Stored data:
★ ★ ★ ★ ★

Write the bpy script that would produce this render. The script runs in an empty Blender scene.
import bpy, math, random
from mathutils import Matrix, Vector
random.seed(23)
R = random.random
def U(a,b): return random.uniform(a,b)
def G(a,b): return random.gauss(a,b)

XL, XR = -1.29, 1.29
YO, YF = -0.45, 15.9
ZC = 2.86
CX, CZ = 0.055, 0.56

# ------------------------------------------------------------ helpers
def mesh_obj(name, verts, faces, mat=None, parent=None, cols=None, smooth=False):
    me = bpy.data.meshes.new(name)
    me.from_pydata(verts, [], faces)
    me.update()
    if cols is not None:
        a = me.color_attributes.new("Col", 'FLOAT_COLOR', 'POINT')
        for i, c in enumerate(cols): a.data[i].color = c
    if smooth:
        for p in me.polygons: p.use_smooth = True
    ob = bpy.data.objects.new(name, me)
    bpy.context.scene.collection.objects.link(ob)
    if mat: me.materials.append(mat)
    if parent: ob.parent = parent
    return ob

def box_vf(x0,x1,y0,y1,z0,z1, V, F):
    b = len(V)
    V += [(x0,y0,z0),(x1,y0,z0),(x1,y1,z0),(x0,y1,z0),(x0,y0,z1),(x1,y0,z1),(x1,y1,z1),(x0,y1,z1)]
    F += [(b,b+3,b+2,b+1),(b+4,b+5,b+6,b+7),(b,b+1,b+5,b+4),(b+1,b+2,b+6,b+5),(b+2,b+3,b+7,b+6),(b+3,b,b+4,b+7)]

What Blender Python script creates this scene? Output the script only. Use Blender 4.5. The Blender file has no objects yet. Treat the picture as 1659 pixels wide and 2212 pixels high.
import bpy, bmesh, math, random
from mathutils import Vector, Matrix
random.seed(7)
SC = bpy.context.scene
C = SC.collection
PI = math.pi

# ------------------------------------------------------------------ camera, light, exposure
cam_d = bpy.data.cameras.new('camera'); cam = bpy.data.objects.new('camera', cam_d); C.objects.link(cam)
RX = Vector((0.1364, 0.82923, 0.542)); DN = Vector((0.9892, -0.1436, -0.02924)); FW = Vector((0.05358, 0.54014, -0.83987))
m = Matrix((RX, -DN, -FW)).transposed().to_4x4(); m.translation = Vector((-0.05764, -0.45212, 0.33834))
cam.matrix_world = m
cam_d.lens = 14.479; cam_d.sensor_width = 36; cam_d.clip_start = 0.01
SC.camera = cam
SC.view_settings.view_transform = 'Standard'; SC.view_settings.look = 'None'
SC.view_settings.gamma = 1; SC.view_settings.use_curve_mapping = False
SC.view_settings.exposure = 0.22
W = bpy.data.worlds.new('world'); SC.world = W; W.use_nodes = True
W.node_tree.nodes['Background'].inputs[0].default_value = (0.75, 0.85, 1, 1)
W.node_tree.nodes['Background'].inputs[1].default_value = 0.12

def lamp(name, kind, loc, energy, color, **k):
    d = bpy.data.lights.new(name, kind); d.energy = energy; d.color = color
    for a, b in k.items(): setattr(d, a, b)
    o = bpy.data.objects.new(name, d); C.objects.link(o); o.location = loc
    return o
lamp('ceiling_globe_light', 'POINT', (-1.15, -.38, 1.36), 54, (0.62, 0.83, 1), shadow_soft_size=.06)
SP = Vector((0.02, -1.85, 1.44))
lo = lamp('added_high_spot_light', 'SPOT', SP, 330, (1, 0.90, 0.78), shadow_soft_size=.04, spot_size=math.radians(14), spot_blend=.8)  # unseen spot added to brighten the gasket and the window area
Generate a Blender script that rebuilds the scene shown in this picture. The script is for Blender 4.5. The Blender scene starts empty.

★ ★ ★ ★ ★

_Set task_
Type out the whole listing above again, exactly as it stands.

_Solution to this problem_
Write the bpy script that would produce this render. The script runs in an empty Blender scene.
import bpy, math, random
from mathutils import Matrix, Vector
random.seed(23)
R = random.random
def U(a,b): return random.uniform(a,b)
def G(a,b): return random.gauss(a,b)

XL, XR = -1.29, 1.29
YO, YF = -0.45, 15.9
ZC = 2.86
CX, CZ = 0.055, 0.56

# ------------------------------------------------------------ helpers
def mesh_obj(name, verts, faces, mat=None, parent=None, cols=None, smooth=False):
    me = bpy.data.meshes.new(name)
    me.from_pydata(verts, [], faces)
    me.update()
    if cols is not None:
        a = me.color_attributes.new("Col", 'FLOAT_COLOR', 'POINT')
        for i, c in enumerate(cols): a.data[i].color = c
    if smooth:
        for p in me.polygons: p.use_smooth = True
    ob = bpy.data.objects.new(name, me)
    bpy.context.scene.collection.objects.link(ob)
    if mat: me.materials.append(mat)
    if parent: ob.parent = parent
    return ob

def box_vf(x0,x1,y0,y1,z0,z1, V, F):
    b = len(V)
    V += [(x0,y0,z0),(x1,y0,z0),(x1,y1,z0),(x0,y1,z0),(x0,y0,z1),(x1,y0,z1),(x1,y1,z1),(x0,y1,z1)]
    F += [(b,b+3,b+2,b+1),(b+4,b+5,b+6,b+7),(b,b+1,b+5,b+4),(b+1,b+2,b+6,b+5),(b+2,b+3,b+7,b+6),(b+3,b,b+4,b+7)]

What Blender Python script creates this scene? Output the script only. Use Blender 4.5. The Blender file has no objects yet. Treat the picture as 1659 pixels wide and 2212 pixels high.
import bpy, bmesh, math, random
from mathutils import Vector, Matrix
random.seed(7)
SC = bpy.context.scene
C = SC.collection
PI = math.pi

# ------------------------------------------------------------------ camera, light, exposure
cam_d = bpy.data.cameras.new('camera'); cam = bpy.data.objects.new('camera', cam_d); C.objects.link(cam)
RX = Vector((0.1364, 0.82923, 0.542)); DN = Vector((0.9892, -0.1436, -0.02924)); FW = Vector((0.05358, 0.54014, -0.83987))
m = Matrix((RX, -DN, -FW)).transposed().to_4x4(); m.translation = Vector((-0.05764, -0.45212, 0.33834))
cam.matrix_world = m
cam_d.lens = 14.479; cam_d.sensor_width = 36; cam_d.clip_start = 0.01
SC.camera = cam
SC.view_settings.view_transform = 'Standard'; SC.view_settings.look = 'None'
SC.view_settings.gamma = 1; SC.view_settings.use_curve_mapping = False
SC.view_settings.exposure = 0.22
W = bpy.data.worlds.new('world'); SC.world = W; W.use_nodes = True
W.node_tree.nodes['Background'].inputs[0].default_value = (0.75, 0.85, 1, 1)
W.node_tree.nodes['Background'].inputs[1].default_value = 0.12

def lamp(name, kind, loc, energy, color, **k):
    d = bpy.data.lights.new(name, kind); d.energy = energy; d.color = color
    for a, b in k.items(): setattr(d, a, b)
    o = bpy.data.objects.new(name, d); C.objects.link(o); o.location = loc
    return o
lamp('ceiling_globe_light', 'POINT', (-1.15, -.38, 1.36), 54, (0.62, 0.83, 1), shadow_soft_size=.06)
SP = Vector((0.02, -1.85, 1.44))
lo = lamp('added_high_spot_light', 'SPOT', SP, 330, (1, 0.90, 0.78), shadow_soft_size=.04, spot_size=math.radians(14), spot_blend=.8)  # unseen spot added to brighten the gasket and the window area
Generate a Blender script that rebuilds the scene shown in this picture. The script is for Blender 4.5. The Blender scene starts empty.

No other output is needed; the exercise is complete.